Cyrus Jones, KR/CB, Alabama - 5'9", 185 lbs. This is a full retail with bonus points grade because Jones would slot into the Pittsburgh lineup like a jigsaw puzzle made for exactly that purpose. First, he is a genius punt returner who would finally relieve AB from that duty. Second, he is an able Cornerback with good hands, whose only problem is a distinct lack of inches. The Steelers have never cared as much for height as some other teams, but even if that limits Jones to the slot and for particular packages, his return skills re-elevate him toward starter value. Alabama kids also know how to compete and how to win. Say what you will about Nick Saban, he knows how to coach the talent he so ably recruits. Jones also played offense until his Sophomore year, so there's certainly room for him to keep getting better from the technical standpoint.
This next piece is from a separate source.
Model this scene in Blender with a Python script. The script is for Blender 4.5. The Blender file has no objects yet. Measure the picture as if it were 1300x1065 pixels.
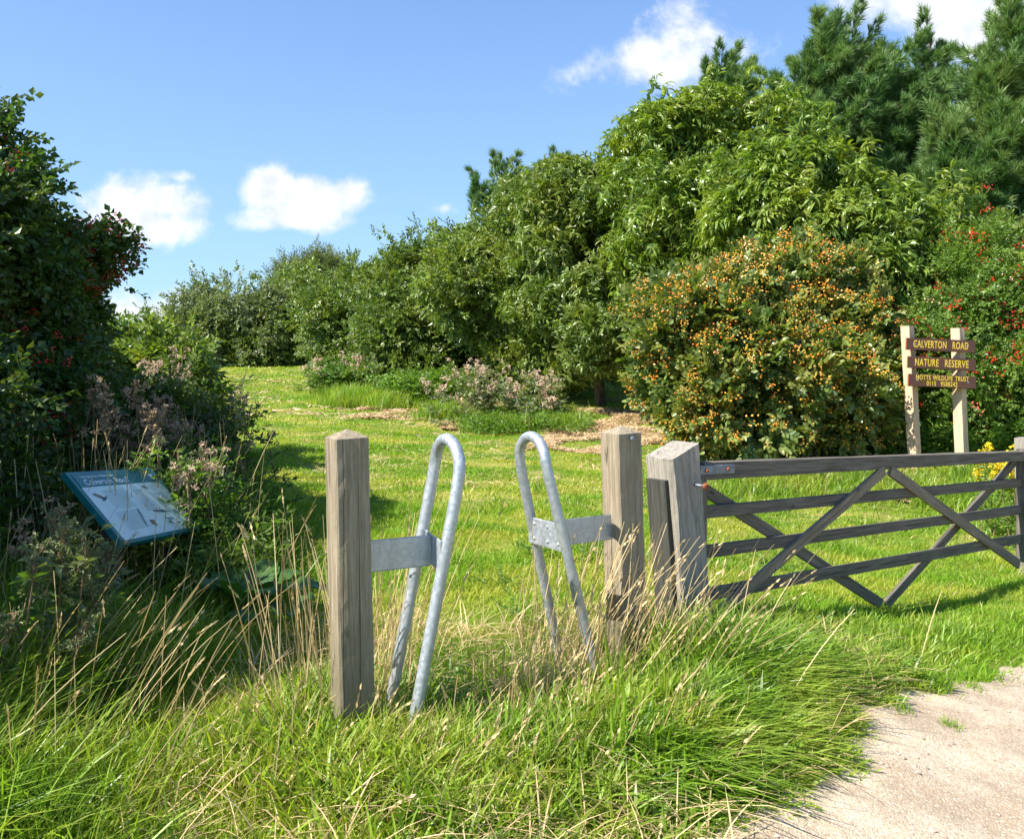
import bpy, math, random
import numpy as np
from mathutils import Vector, Matrix, Euler

rng = np.random.default_rng(11)
random.seed(5)
SC = bpy.context.scene
COL = SC.collection
F = 1050.0; CZ = 1.6; HX, HY = 650.0, 445.0

def px(x, y, Y):                       # point seen at photo position (x, y), Y metres ahead of the camera
    return np.array([(x-HX)/F*Y, Y, CZ+(HY-y)/F*Y])

# ------------------------------------------------------------------ ground height
def sstep(a, b, x):
    t = np.clip((x-a)/(b-a), 0, 1); return t*t*(3-2*t)
def ground(X, Y):
    X = np.asarray(X, float); Y = np.asarray(Y, float)
    z = np.interp(Y, [-60, 0, 3.5, 8, 14, 21, 28, 34, 60, 3000], [0, 0, .05, .10, .20, .52, .93, 1.0, .6, .0])
    z = z - .30*sstep(.3, 3.2, X)*(1-sstep(8.0, 11, Y)) - .20*sstep(2.5, 6, X)*(1-sstep(7.5, 10.5, Y))
    z = z + .10*sstep(-1.4, -3.2, X)*(1-sstep(12, 20, Y))
    z = z + .02*np.sin(X*1.7+Y*.9)*np.cos(Y*1.3-X*.5)*sstep(4, 7, Y) + .03*np.sin(X*.35+1)*np.sin(Y*.41)
    z = z + .25*sstep(3, 9, X-(Y-12)*-.55)*sstep(11, 14, Y)*(1-sstep(40, 60, Y))
    return z
def path_edge(X, Y):                   # > 0 on the track
    ex = np.interp(Y, [-6, 0, 2.6, 3.4, 3.75, 4.1, 4.6, 5.0, 5.4, 6.0, 8],
                   [-6, -1.0, .80, 1.28, 1.62, 2.06, 2.72, 3.40, 4.5, 7.0, 14])
    return X - ex + .10*np.sin(Y*5.3) + .06*np.sin(Y*13+X*6) + .04*np.sin(X*17)

# ------------------------------------------------------------------ tags
def tag(o, label=None, cat=None, group=None, kind=None):
    if label: o['label'] = label
    if cat: o['category'] = cat
    if group: o['group'] = group
    if kind: o['kind'] = kind
    return o
def empty(name, loc, label, cat, group=None):
    o = bpy.data.objects.new(name, None); COL.objects.link(o); o.location = [float(c) for c in loc]
    o.empty_display_size = .2
    return tag(o, label, cat, group)

# ------------------------------------------------------------------ meshes
def mesh_np(name, V, faces, mats, parent=None, smooth=False, midx=None, world=True):
    """faces: list of int arrays (m,k). V are world coordinates; a parent only offsets."""
    V = np.asarray(V, np.float32).reshape(-1, 3)
    if parent is not None and world:
        V = V - np.array(parent.location, np.float32)
    me = bpy.data.meshes.new(name)
    fl = [np.asarray(a, np.int32) for a in faces if len(a)]
    loops = np.concatenate([a.ravel() for a in fl])
    cnt = np.concatenate([np.full(len(a), a.shape[1], np.int32) for a in fl])
    st = np.concatenate([[0], np.cumsum(cnt)[:-1]]).astype(np.int32)
    me.vertices.add(len(V)); me.vertices.foreach_set('co', V.ravel())
    me.loops.add(len(loops)); me.loops.foreach_set('vertex_index', loops)
    me.polygons.add(len(cnt)); me.polygons.foreach_set('loop_start', st)
    me.polygons.foreach_set('loop_total', cnt)
    if not isinstance(mats, (list, tuple)): mats = [mats]
    for m in mats: me.materials.append(m)
    if midx is not None: me.polygons.foreach_set('material_index', np.asarray(midx, np.int32))
    me.polygons.foreach_set('use_smooth', np.full(len(cnt), bool(smooth)))
    me.update(calc_edges=True)
    o = bpy.data.objects.new(name, me); COL.objects.link(o)
    if parent is not None: o.parent = parent
    return o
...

As discussed in this scouting profile Jones was briefly involved in a domestic violence swirl but the charges were dropped when it became clear that he was the one seeking police help to deescalate the fight. The scouts will no doubt explore the mess in detail, but from the outside it may even be spun in a way that makes him look better. This adoring and clever article from a local paper discusses one of Jones' better performances as a Corner, against the tall and productive Mississippi State squad. This is a similar article from the same paper except it's about the Cotton Bowl performance. This is a fun ESPN puff-piece article interviewing his parents. This goes to a very summary scouting profile.
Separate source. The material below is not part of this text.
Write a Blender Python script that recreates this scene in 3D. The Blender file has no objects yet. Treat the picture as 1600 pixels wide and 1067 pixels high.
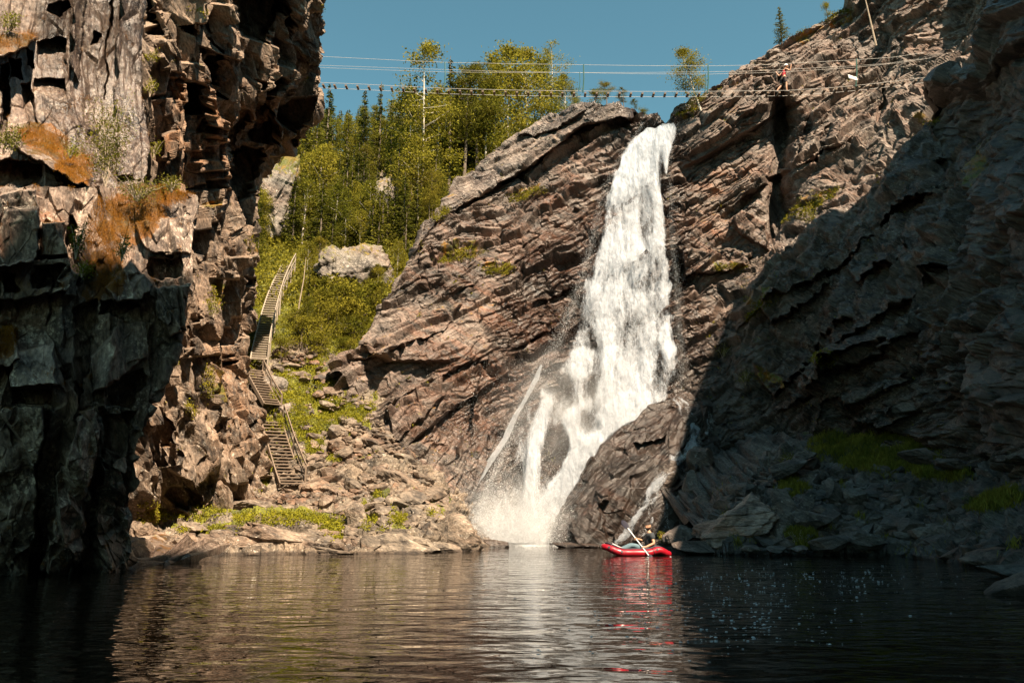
import bpy, bmesh, math, random
import numpy as np
from mathutils import Vector, Matrix
SC = bpy.context.scene
COL = SC.collection
rad = math.radians

# ------------------------------------------------------------------ camera
FPX, CX, CY = 1244.0, 800.0, 533.5
PITCH = math.atan((812 - 533.5) / FPX)
CAMH = 1.2
cam_d = bpy.data.cameras.new('camera')
cam = bpy.data.objects.new('camera', cam_d); COL.objects.link(cam)
cam.location = (0, 0, CAMH); cam.rotation_euler = (math.pi / 2 + PITCH, 0, 0)
cam_d.sensor_fit = 'HORIZONTAL'; cam_d.sensor_width = 36.0
cam_d.lens = 36.0 * FPX / 1600.0
cam_d.clip_end = 2000.0; cam_d.clip_start = 0.05
SC.camera = cam

# ------------------------------------------------------------------ sky + sun
SUN_EL, SUN_AZ = 51.0, 152.0            # azimuth measured clockwise from +Y
sdir = Vector((math.sin(rad(SUN_AZ)) * math.cos(rad(SUN_EL)), math.cos(rad(SUN_AZ)) * math.cos(rad(SUN_EL)), math.sin(rad(SUN_EL))))
w = bpy.data.worlds.new('World'); SC.world = w; w.use_nodes = True
wt = w.node_tree; wt.nodes.clear()
sky = wt.nodes.new('ShaderNodeTexSky'); sky.sky_type = 'NISHITA'; sky.sun_disc = False
sky.sun_elevation = rad(SUN_EL); sky.sun_rotation = rad(SUN_AZ)
sky.air_density = 1.0; sky.dust_density = 0.6; sky.ozone_density = 1.0; sky.altitude = 200
tint = wt.nodes.new('ShaderNodeMix'); tint.data_type = 'RGBA'; tint.blend_type = 'MULTIPLY'
tint.inputs['Factor'].default_value = 1.0; tint.inputs['B'].default_value = (0.79, 1.15, 0.88, 1)
bg = wt.nodes.new('ShaderNodeBackground'); bg.inputs['Strength'].default_value = 0.056
wo = wt.nodes.new('ShaderNodeOutputWorld')
wt.links.new(sky.outputs[0], tint.inputs['A']); wt.links.new(tint.outputs['Result'], bg.inputs['Color']); wt.links.new(bg.outputs[0], wo.inputs[0])
sl = bpy.data.lights.new('sun', 'SUN'); sl.energy = 5.0; sl.angle = rad(0.5); sl.color = (1.0, 0.81, 0.60)
so = bpy.data.objects.new('sun', sl); COL.objects.link(so)
so.rotation_euler = sdir.to_track_quat('Z', 'Y').to_euler(); so.location = (30, -30, 60)
SC.view_settings.view_transform = 'Standard'; SC.view_settings.look = 'None'
SC.view_settings.exposure = 1.55; SC.view_settings.gamma = 1.0
SC.cycles.max_bounces = 5; SC.cycles.diffuse_bounces = 2; SC.cycles.glossy_bounces = 2
SC.cycles.transmission_bounces = 2; SC.cycles.transparent_max_bounces = 14
SC.cycles.caustics_reflective = False; SC.cycles.caustics_refractive = False
SC.cycles.use_denoising = True

# ------------------------------------------------------------------ helpers
def W(px, py, Y):
    """photo direction (px, py) carried out to world distance Y -> world points"""
    px = np.asarray(px, float); py = np.asarray(py, float); Y = np.asarray(Y, float)
    u = (CY - py) / FPX; s = (px - CX) / FPX
    dy = math.cos(PITCH) - u * math.sin(PITCH); dz = math.sin(PITCH) + u * math.cos(PITCH)
    t = Y / dy
    return np.stack(np.broadcast_arrays(s * t, Y + 0 * t, CAMH + dz * t), -1)
def V(px, py, Y):
    return Vector(W(px, py, Y).tolist())
def proj(P):
    """photo position of world points, for choosing what grows where"""
    q = P - np.array([0, 0, CAMH]); z = q[:, 1] * math.cos(PITCH) + q[:, 2] * math.sin(PITCH); u = (-q[:, 1] * math.sin(PITCH) + q[:, 2] * math.cos(PITCH)) / z
    return CX + FPX * q[:, 0] / z, CY - FPX * u
def link(name, me, parent=None):
    o = bpy.data.objects.new(name, me); COL.objects.link(o)
    if parent is not None: o.parent = parent
    return o
def tag(o, label=None, cat=None, group=None, kind=None):
    if label: o['label'] = label
    if cat: o['category'] = cat
    if group: o['group'] = group
    if kind: o['kind'] = kind
    return o
def npmesh(name, verts, faces, mats=None, smooth=False, matidx=None):
    """verts (n,3); faces (m,k) all same k"""
    me = bpy.data.meshes.new(name)
    verts = np.ascontiguousarray(verts, np.float32); faces = np.ascontiguousarray(faces, np.int32)
    m, k = faces.shape
    me.vertices.add(len(verts)); me.vertices.foreach_set('co', verts.ravel())
    me.loops.add(m * k); me.loops.foreach_set('vertex_index', faces.ravel())
    me.polygons.add(m); me.polygons.foreach_set('loop_start', np.arange(0, m * k, k, dtype=np.int32))
    if mats is not None:
        for mt in (mats if isinstance(mats, (list, tuple)) else [mats]): me.materials.append(mt)
    if matidx is not None: me.polygons.foreach_set('material_index', np.ascontiguousarray(matidx, np.int32))
    me.polygons.foreach_set('use_smooth', np.full(m, smooth, bool))
    me.update(calc_edges=True)
    return me
def set_attr(me, name, arr):
    a = me.attributes.new(name, 'FLOAT_COLOR', 'POINT')
    buf = np.zeros((len(me.vertices), 4), np.float32); buf[:, :arr.shape[1]] = arr
    a.data.foreach_set('color', buf.ravel())

# ---------- noise
def _h(x, y, z, seed):
    h = (x.astype(np.uint32) * np.uint32(374761393)) ^ (y.astype(np.uint32) * np.uint32(668265263)) ^ (z.astype(np.uint32) * np.uint32(2147483647 - 14)) ^ np.uint32((seed * 974711 + 12345) & 0xffffffff)
    h = (h ^ (h >> np.uint32(13))) * np.uint32(1274126177)
    h = (h ^ (h >> np.uint32(15))) * np.uint32(2246822519)
    return h ^ (h >> np.uint32(16))
def vnoise(q, seed=0):
    b = np.floor(q); f = (q - b).astype(np.float32); f = f * f * (3 - 2 * f); b = b.astype(np.int64)
    out = 0
    for dx in (0, 1):
        wx = f[:, 0] if dx else 1 - f[:, 0]
        for dy in (0, 1):
            wy = f[:, 1] if dy else 1 - f[:, 1]
            for dz in (0, 1):
                wz = f[:, 2] if dz else 1 - f[:, 2]
                out = out + wx * wy * wz * (_h(b[:, 0] + dx, b[:, 1] + dy, b[:, 2] + dz, seed) & np.uint32(0xffff)).astype(np.float32) / 65535.0
    return out * 2 - 1
def fbm(q, oct=4, seed=0, gain=0.5):
    o = 0; a = 1.0; s = 0
    for i in range(oct):
        o = o + a * vnoise(q * (2.03 ** i) + 17.3 * i, seed + i); s += a; a *= gain
    return o / s
def voronoi(q, seed=0):
    """returns F1, F2, hash of the nearest cell, vector from its centre"""
    b = np.floor(q); f = (q - b).astype(np.float32); b = b.astype(np.int64); n = len(q)
    F1 = np.full(n, 1e9, np.float32); F2 = F1.copy(); H = np.zeros(n, np.uint32); R = np.zeros((n, 3), np.float32)
    for dx in (-1, 0, 1):
        for dy in (-1, 0, 1):
            for dz in (-1, 0, 1):
                h = _h(b[:, 0] + dx, b[:, 1] + dy, b[:, 2] + dz, seed)
                rx = f[:, 0] - dx - (h & np.uint32(1023)).astype(np.float32) / 1023
                ry = f[:, 1] - dy - ((h >> np.uint32(10)) & np.uint32(1023)).astype(np.float32) / 1023
                rz = f[:, 2] - dz - ((h >> np.uint32(20)) & np.uint32(1023)).astype(np.float32) / 1023
                d = rx * rx + ry * ry + rz * rz
                m = d < F1
                F2 = np.where(m, F1, np.minimum(F2, d))
                F1 = np.where(m, d, F1); H = np.where(m, h, H)
                R[m, 0] = rx[m]; R[m, 1] = ry[m]; R[m, 2] = rz[m]
    return np.sqrt(F1), np.sqrt(F2), H, R
def u01(H, k):
    h = (H + np.uint32(k * 7919)) * np.uint32(2654435761)
    h = (h ^ (h >> np.uint32(15))) * np.uint32(2246822519); h = h ^ (h >> np.uint32(13))
    return (h & np.uint32(0xffff)).astype(np.float32) / 65535.0
def frame(dip, yaw=0.0):
    """rows: along the strata (rising to the right by dip degrees), across them, depth"""
    d, y = rad(dip), rad(yaw)
    a = np.array([math.cos(d) * math.cos(y), math.cos(d) * math.sin(y), math.sin(d)])
    c = np.array([-math.sin(y), math.cos(y), 0.0]); b = np.cross(c, a) * -1
    return np.stack([a, b, c])
def tetra(q, seed=0):
    """piecewise-linear lattice noise: flat facets with sharp edges, -1..1"""
    b = np.floor(q); f = (q - b).astype(np.float32); b = b.astype(np.int64)
    o = np.argsort(-f, axis=1); fs = -np.sort(-f, axis=1)
    idx = b.copy(); r = np.arange(len(q))
    val = lambda i: (_h(i[:, 0], i[:, 1], i[:, 2], seed) & np.uint32(0xffff)).astype(np.float32) / 32767.5 - 1
    out = val(idx) * (1 - fs[:, 0])
    for k in range(3):
        idx[r, o[:, k]] += 1
        out += val(idx) * (fs[:, k] - (fs[:, k + 1] if k < 2 else 0))
    return out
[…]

Kevon Seymour, CB, USC - 6'0", 185 lbs. Here is a glowing preseason (August 2015) scouting report lauding Seymour's size, fluid hips, and willingness to tackle. Number 2 in this guy's preseason rankings after Vernon Hargreaves! After that things went downhill. Seymour suffered a series of nagging injuries and generally seemed to play a step or so worse than his physical talents should have allowed. Those things are hard to judge, and one has to give USC players something of a pass this year because of their coach disappearing in September, but combined with a few drops there is enough smoke to push his ranking down into the late Day 2 or early Day 3 range.

NOTE: Tre'Davious White of LSU, Desmond King of Iowa, Cameron Sutton of Tennessee, and Tony Conner of Ole Miss have all said they’re returning to school.